---------- Data for the task ----------

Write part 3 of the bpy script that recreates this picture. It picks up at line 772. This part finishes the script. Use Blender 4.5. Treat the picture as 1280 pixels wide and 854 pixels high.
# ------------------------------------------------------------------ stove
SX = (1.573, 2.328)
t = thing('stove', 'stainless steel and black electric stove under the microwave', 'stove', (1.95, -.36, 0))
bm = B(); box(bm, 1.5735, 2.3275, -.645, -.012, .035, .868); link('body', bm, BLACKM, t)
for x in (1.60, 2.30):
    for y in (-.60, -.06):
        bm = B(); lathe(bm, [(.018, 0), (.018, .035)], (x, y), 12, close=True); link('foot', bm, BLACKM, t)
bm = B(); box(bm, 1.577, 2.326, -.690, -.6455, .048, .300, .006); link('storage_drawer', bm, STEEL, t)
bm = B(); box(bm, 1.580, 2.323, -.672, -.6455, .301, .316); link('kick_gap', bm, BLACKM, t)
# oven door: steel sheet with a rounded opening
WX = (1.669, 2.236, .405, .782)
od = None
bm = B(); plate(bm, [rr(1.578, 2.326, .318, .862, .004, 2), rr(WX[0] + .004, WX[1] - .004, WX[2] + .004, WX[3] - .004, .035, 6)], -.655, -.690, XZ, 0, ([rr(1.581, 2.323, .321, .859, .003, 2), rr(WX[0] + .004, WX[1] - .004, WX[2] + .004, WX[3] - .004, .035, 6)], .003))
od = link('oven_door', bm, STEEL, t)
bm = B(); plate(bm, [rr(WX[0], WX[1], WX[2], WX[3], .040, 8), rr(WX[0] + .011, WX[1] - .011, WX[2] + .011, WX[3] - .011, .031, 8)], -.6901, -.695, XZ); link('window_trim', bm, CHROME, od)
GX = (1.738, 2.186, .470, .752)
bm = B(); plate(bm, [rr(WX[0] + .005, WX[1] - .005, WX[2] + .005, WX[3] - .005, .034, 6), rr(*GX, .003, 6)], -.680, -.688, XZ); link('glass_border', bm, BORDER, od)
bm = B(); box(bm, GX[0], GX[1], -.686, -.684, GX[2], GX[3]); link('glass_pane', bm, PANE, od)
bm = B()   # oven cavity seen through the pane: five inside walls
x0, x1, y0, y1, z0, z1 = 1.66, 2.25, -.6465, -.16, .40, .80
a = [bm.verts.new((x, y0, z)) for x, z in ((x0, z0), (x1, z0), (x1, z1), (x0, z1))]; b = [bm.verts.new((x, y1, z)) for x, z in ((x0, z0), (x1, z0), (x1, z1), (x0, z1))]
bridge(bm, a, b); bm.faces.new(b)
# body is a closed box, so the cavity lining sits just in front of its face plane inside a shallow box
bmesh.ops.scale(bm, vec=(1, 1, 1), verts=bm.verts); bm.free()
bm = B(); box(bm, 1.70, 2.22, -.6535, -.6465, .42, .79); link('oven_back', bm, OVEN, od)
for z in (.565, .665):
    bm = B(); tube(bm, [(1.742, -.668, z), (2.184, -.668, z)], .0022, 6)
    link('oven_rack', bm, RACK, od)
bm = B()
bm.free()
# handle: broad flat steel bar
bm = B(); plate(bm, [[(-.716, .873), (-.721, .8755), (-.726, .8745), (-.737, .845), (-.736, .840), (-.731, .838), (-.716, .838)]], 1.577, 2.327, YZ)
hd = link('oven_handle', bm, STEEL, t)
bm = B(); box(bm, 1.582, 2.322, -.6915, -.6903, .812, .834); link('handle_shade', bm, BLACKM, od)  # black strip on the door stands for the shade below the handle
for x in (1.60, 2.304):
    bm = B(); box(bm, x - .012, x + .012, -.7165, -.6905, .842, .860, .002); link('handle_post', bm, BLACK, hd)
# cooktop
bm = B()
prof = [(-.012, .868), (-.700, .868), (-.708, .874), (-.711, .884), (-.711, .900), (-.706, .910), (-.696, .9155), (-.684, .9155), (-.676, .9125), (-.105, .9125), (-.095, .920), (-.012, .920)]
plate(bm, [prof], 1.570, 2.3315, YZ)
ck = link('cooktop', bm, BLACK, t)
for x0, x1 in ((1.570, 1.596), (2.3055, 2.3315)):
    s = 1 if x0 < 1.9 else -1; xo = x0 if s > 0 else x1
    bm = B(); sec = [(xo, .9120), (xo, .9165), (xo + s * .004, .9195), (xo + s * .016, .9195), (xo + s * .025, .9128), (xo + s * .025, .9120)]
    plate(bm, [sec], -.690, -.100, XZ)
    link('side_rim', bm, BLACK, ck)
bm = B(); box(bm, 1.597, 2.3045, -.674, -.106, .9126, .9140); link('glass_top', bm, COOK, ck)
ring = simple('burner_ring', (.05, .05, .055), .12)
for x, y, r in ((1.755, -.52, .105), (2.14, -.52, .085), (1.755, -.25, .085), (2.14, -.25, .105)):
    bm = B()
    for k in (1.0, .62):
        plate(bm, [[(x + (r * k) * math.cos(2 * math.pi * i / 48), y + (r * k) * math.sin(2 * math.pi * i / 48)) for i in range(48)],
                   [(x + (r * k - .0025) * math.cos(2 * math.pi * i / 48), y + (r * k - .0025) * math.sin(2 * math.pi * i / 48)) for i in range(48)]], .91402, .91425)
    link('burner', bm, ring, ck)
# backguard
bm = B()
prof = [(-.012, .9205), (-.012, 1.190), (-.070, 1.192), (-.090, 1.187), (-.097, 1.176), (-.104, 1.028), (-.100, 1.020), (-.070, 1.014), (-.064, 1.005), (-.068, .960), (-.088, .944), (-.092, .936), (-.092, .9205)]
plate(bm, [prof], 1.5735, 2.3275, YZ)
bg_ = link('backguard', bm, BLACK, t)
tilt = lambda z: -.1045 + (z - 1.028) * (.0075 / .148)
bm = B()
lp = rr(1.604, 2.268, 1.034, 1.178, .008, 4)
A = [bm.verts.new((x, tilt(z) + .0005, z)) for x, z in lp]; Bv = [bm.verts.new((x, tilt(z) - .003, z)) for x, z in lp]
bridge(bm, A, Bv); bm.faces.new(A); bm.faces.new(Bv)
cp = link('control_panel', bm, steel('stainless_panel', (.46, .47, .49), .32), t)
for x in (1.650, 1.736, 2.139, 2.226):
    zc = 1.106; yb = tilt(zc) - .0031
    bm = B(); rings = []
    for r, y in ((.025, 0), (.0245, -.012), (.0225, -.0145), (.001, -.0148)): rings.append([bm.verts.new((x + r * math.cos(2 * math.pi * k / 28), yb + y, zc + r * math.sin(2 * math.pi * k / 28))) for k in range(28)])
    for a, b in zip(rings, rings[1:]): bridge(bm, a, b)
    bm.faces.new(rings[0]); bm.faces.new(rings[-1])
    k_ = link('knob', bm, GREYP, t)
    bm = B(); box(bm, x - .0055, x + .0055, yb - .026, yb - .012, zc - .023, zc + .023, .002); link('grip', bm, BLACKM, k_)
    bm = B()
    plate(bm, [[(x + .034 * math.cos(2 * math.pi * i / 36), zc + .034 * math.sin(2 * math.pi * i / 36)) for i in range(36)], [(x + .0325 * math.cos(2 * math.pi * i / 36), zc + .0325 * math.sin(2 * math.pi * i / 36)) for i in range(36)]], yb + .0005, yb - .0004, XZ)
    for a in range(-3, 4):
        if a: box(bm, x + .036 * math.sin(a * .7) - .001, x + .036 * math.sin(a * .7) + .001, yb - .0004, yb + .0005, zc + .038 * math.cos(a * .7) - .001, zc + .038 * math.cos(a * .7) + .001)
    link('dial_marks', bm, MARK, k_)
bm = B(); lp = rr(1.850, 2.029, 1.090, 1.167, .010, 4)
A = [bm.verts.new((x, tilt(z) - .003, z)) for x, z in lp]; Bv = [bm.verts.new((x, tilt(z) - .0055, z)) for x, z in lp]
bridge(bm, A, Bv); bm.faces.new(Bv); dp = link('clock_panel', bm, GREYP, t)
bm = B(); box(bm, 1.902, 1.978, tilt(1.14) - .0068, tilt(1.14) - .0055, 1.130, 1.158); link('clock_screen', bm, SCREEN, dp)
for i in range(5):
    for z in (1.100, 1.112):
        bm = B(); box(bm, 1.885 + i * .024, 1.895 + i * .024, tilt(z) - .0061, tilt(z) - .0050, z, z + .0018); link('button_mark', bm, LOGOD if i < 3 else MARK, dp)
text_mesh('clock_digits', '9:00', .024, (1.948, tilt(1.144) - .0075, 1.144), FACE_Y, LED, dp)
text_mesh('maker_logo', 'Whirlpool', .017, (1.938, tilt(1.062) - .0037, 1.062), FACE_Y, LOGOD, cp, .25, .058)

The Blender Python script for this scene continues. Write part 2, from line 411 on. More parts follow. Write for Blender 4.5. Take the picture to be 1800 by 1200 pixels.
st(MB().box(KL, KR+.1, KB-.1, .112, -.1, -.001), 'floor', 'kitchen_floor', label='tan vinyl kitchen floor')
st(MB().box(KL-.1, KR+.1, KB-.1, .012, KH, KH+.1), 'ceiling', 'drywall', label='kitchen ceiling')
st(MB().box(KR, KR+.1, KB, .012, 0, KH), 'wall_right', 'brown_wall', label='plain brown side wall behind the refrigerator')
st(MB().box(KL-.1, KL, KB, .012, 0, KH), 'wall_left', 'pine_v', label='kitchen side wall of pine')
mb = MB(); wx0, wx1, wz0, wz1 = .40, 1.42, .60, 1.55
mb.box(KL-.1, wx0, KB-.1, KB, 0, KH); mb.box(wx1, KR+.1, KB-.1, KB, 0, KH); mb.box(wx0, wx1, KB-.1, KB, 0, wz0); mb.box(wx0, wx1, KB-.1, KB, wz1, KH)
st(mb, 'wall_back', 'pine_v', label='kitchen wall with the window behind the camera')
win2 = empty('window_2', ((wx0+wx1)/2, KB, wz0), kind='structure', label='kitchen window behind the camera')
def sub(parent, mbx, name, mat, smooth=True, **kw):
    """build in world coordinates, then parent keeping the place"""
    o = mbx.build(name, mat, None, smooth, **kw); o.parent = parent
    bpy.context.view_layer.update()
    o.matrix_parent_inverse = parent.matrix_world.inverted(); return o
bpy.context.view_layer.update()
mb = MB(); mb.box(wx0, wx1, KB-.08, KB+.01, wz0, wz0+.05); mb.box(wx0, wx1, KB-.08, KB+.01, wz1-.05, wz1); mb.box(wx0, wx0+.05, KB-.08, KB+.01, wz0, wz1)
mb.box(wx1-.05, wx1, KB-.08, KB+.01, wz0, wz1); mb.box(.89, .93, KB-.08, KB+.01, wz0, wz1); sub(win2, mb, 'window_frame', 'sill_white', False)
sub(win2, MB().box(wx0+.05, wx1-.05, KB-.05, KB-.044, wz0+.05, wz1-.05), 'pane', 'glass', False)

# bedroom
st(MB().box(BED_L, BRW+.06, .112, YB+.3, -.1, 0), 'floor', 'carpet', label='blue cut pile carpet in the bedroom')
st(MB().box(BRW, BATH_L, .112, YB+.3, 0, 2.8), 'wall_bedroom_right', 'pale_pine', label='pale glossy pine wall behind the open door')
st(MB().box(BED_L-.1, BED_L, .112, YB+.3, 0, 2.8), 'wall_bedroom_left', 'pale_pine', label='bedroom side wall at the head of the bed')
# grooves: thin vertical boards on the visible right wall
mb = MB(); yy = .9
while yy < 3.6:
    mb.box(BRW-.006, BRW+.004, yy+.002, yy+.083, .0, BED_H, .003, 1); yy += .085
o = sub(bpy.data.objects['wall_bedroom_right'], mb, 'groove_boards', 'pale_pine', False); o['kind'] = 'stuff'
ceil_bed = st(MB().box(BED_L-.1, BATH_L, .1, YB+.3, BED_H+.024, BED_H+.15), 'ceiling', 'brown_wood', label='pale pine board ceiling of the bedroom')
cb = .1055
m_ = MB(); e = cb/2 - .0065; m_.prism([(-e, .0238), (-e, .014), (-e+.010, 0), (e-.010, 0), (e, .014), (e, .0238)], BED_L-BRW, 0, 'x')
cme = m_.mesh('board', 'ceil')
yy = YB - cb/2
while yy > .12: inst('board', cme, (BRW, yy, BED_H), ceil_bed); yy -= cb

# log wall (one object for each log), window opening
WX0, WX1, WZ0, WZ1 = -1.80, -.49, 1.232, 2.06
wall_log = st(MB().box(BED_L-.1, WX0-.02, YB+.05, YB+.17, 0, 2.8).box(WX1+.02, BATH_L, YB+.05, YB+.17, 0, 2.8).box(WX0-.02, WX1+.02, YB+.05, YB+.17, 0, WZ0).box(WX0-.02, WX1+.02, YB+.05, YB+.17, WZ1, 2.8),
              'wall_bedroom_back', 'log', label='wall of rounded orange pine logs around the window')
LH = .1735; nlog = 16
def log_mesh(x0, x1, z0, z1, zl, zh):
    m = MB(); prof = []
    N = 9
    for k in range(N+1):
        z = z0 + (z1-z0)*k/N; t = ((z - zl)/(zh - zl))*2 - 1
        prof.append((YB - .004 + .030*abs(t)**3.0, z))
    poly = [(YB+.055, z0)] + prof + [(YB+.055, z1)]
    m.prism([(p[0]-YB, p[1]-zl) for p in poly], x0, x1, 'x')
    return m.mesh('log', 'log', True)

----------

[To do] Leave out every line without the string "pixels" and copy the rest.

[Solution]
Write part 3 of the bpy script that recreates this picture. It picks up at line 772. This part finishes the script. Use Blender 4.5. Treat the picture as 1280 pixels wide and 854 pixels high.
The Blender Python script for this scene continues. Write part 2, from line 411 on. More parts follow. Write for Blender 4.5. Take the picture to be 1800 by 1200 pixels.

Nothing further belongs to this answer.